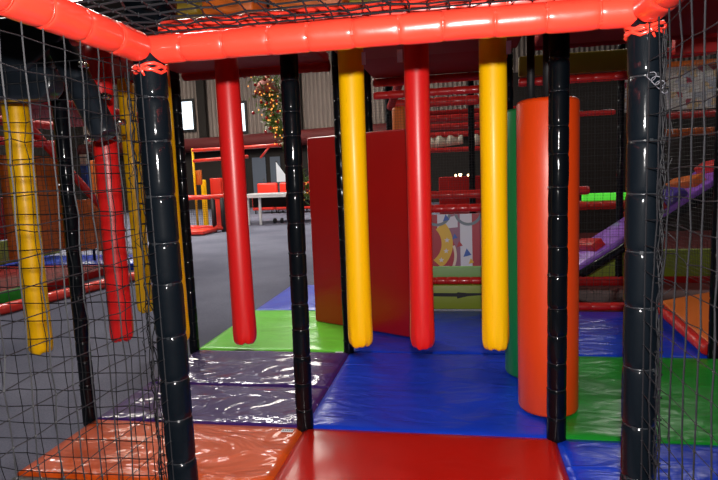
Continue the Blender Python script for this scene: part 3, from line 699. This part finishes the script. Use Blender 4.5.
MB().tube([(1.08, 0, 1.78), (1.34, 0, 2.06)], .03, 8).build('brace', 'beam', t)
MB().tube([(-.75, 0, 0), (-.75, 0, 2.1)], .03, 8).build('upright', 'yellow', t)
MB().tube([(1.75, 0, 0), (1.75, 0, 2.06)], .02, 8).build('upright', 'blackm', t)
pad_box('standing_pad', (-6.06, 11.335, 1.12), (-5.86, 11.40, 1.50), 'orangepad', 'small orange pad on the frame by the small pit')
pad_box('foam_block', (-5.76, 11.62, -.04), (-5.46, 11.9, 1.28), 'beam', 'tall red foam block standing behind the small pit')
pad_box('foam_block', (-6.30, 12.2, -.04), (-6.18, 12.3, 1.25), 'yellow', 'slim yellow foam block standing behind the small pit')

# ---------------------------------------------------------------- table tennis table
t = thing('tennis_table', (-4.35, 12.9, FZ), 'grey table tennis table standing on the carpet in the hall', 'table')
MB().box((-1.0, -.75, .80), (1.0, .75, .83)).build('tabletop', 'tabletop', t)
MB().box((-1.0, -.765, .745), (1.0, -.75, .83)).build('edge_band', 'white', t)
for x in (-.62, -.28, .62):
    MB().box((x-.03, -.7, 0), (x+.03, -.64, .8)).build('leg', 'white', t)
for x in (-.8, .0, .2):
    MB().tube([(x-.03, -.3, .07), (x+.03, -.3, .07)], .075, 16).build('wheel', 'blackm', t)
MB().box((-.85, .3, .42), (.9, .4, .74)).build('undercarriage', 'steel', t)
# lounge chairs behind the table
def tub_chair(x, y, label):
    c = thing('tub_chair', (x, y, FZ), label, 'chair', 'red tub chairs behind the table')
    o = MB().box((-.33, -.3, .12), (.33, .3, .45)).build('seat', 'beam', c); bevel(o, .06, 3)
    o = MB().box((-.38, .22, .12), (.38, .38, 1.08)).build('backrest', 'beam', c); bevel(o, .06, 3)
    for s in (-1, 1):
        o = MB().box((min(s*.30, s*.40), -.3, .12), (max(s*.30, s*.40), .22, .65)).build('armrest', 'beam', c); bevel(o, .04, 3)
        for q in (-1, 1): MB().tube([(s*.3, q*.25, 0), (s*.3, q*.25, .13)], .02, 8).build('leg', 'blackm', c)
tub_chair(-6.15, 17, 'red tub chair behind the table, leftmost beside the red roll')
tub_chair(-5.30, 17, 'red tub chair behind the table, in the middle of the row')
tub_chair(-4.40, 17, 'red tub chair behind the table, next to the middle black post')
tub_chair(-3.2, 16, 'red tub chair between the middle post and the dark red panel')
# pale doors in the lower back wall
for i, (x0, x1, z1, m) in enumerate(((-8.0, -7.4, 2.1, 'glass'), (-7.2, -6.75, 2.1, 'glass'))):
    o = struct('door_%d' % (i+1), MB().box((x0, 20.8, FZ), (x1, 20.89, z1)), m)
    MB().box((x1-.12, 20.76, .9), (x1-.08, 20.8, 1.2)).build('door_handle', 'metal', o)
o = MB().add([(-.28, 0, .1), (.25, 0, .1), (-.28, 0, .85), (-.28, .05, .1), (.25, .05, .1), (-.28, .05, .85)], [(0,1,2), (5,4,3), (0,3,4,1), (1,4,5,2), (2,5,3,0)]).build('sun_sail', 'greyp')
o.location = (-5.9, 18.5, .95)
MB().tube([(-.28, .06, -.99), (-.28, .06, .9)], .03, 8).build('mast', 'blackm', o); tag(o, 'pale triangular sail of cloth above the red chairs', 'cloth')

# ---------------------------------------------------------------- hanging garland
gp = [Vector(p) for p in ((-2.13, 6, 2.80), (-2.08, 6, 2.45), (-2.02, 6, 2.1), (-1.95, 6, 1.9), (-1.75, 6, 1.5), (-1.58, 6, 1.15), (-1.56, 6, .9))]
t = thing('garland', gp[0], 'decorated garland with gold lights and baubles hanging before the ribbed wall', 'garland')
mb = MB(); rnd = random.Random(12)
wdt = [.26, .24, .18, .12, .06, .06, .08]
def gpos():
    i = rnd.choice([0, 0, 0, 1, 1, 1, 2, 2, 3, 4, 5]); u = rnd.random()
    return gp[i].lerp(gp[i+1], u), wdt[i]*(1-u)+wdt[i+1]*u
MB().tube([(0, 0, -.25), (0, 0, -.12), (0, 0, .02)], [.20, .14, .03], 12).build('top_wrap', 'wrap', t)
for k in range(1500):
    p, w = gpos(); q = p+Vector((rnd.gauss(0, w*.45), rnd.gauss(0, w*.45), rnd.gauss(0, .04)))-gp[0]
    a = Vector((rnd.gauss(0, 1), rnd.gauss(0, 1), rnd.gauss(0, 1))).normalized()*.05; b = Vector((rnd.gauss(0, 1), rnd.gauss(0, 1), rnd.gauss(0, 1))).normalized()*.014
    mb.add([q-a, q+b, q+a, q-b], [(0, 1, 2, 3)])
fo = mb.build('foliage', 'leaf', t); fo['kind'] = 'stuff'
MB().tube([Vector((-.1, 0, 5.2))]+[p-gp[0] for p in gp], .012, 6).build('rope', 'blackm', t)
def ballm(c, r, m, nm, par, n=8):
    MB().tube([c+Vector((0, 0, -r*.98)), c+Vector((0, 0, -r*.7)), c, c+Vector((0, 0, r*.7)), c+Vector((0, 0, r*.98))], [r*.15, r*.7, r, r*.7, r*.15], n).build(nm, m, par)
for k in range(60):
    p, w = gpos(); ballm(p-gp[0]+Vector((rnd.gauss(0, w*.5), -w*.7, rnd.gauss(0, .05))), .012, 'gold', 'light_bulb', t)
for k in range(38):
    p, w = gpos(); ballm(p-gp[0]+Vector((rnd.gauss(0, w*.5), -w*.6, 0)), .028, 'redball', 'bauble', t)

# ---------------------------------------------------------------- lamps and strips deep in the frame
pad_box('light_strip', (2.35, 5.22, .775), (3.35, 5.27, .875), 'glow', 'glowing green light strip right of the orange roller', 'light')
for (x, z, r, lab) in ((.78, 1.155, .03, 'small gold lamp through the fine net, brightest one'), (.92, 1.145, .02, 'small gold lamp through the fine net, right of the brightest'), (.70, 1.147, .022, 'small gold lamp through the fine net, lower left of the brightest'), (1.28, 1.15, .025, 'small gold lamp through the fine net, beside the yellow roll')):
    mb = MB().tube([(0, 0, -r), (0, 0, -r*.7), (0, 0, 0), (0, 0, r*.7), (0, 0, r)], [r*.3, r*.75, r, r*.75, r*.3], 12); o = mb.build('gold_lamp', 'warm'); o.location = (x, 7.9, z)
    tag(o, lab, 'lamp', 'gold lamps behind the fine net')
pad_box('lamp_table', (.4, 7.7, FZ), (1.5, 8.1, 1.125), 'deck', 'dark red counter under the gold lamps, behind the fine net')
for (x0, x1, lab) in ((.30, .84, 'cream cloth hanging between red beams, left of the far post'), (.95, 1.35, 'cream cloth hanging between red beams, right of the far post')):
    mb = MB(); N = 14
    vs = [];
    for i in range(N+1):
        for z in (0, .2): vs.append(((x1-x0)*i/N, .03*math.sin(i*1.3), z+(.05*i/N if z == 0 else 0)))
    mb.add(vs, [(2*i, 2*i+2, 2*i+3, 2*i+1) for i in range(N)], True); o = mb.build('cloth_drape', 'cream'); o.location = (x0, 7.29, 1.63)
    so = o.modifiers.new('solid', 'SOLIDIFY'); so.thickness = .006
    tag(o, lab, 'cloth')
pad_box('back_screen', (1.6, 8.6, FZ), (6.0, 8.7, 3.0), 'steel', 'dark screen wall closing the back of the right play frame', 'screen')

# ---------------------------------------------------------------- group names of repeated things
GR = {'padded_post': 'black padded posts of the play frames', 'padded_beam': 'red padded beams of the play frames', 'floor_mat': 'coloured vinyl floor mats',
      'overhead_pad': 'coloured pads overhead', 'deck_pad': 'dark red deck pads', 'fine_net': 'fine nets of the play frames', 'safety_net': 'knotted safety nets',
      'padded_roller': 'upright padded rollers', 'cloth_drape': 'cream cloths between the beams', 'lashing_cord': 'lashing cords on the near posts', 'foam_block': 'foam blocks by the small pit',
      'fascia_pad': 'fascia pads', 'wall_pad': 'wall pads', 'standing_pad': 'orange standing pads', 'side_panel': 'orange side panels'}
for o in COL.objects:
    if o.parent is None and 'label' in o and 'group' not in o:
        g = GR.get(o.name.split('.')[0])
        if g: o['group'] = g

◆ The problem: Please restate the material above line by line, exactly, beginning at its first line and ending with the line that contains "yellow foam block standing behind the small pit')", without any pictures.

◆ Output below:
Continue the Blender Python script for this scene: part 3, from line 699. This part finishes the script. Use Blender 4.5.
MB().tube([(1.08, 0, 1.78), (1.34, 0, 2.06)], .03, 8).build('brace', 'beam', t)
MB().tube([(-.75, 0, 0), (-.75, 0, 2.1)], .03, 8).build('upright', 'yellow', t)
MB().tube([(1.75, 0, 0), (1.75, 0, 2.06)], .02, 8).build('upright', 'blackm', t)
pad_box('standing_pad', (-6.06, 11.335, 1.12), (-5.86, 11.40, 1.50), 'orangepad', 'small orange pad on the frame by the small pit')
pad_box('foam_block', (-5.76, 11.62, -.04), (-5.46, 11.9, 1.28), 'beam', 'tall red foam block standing behind the small pit')
pad_box('foam_block', (-6.30, 12.2, -.04), (-6.18, 12.3, 1.25), 'yellow', 'slim yellow foam block standing behind the small pit')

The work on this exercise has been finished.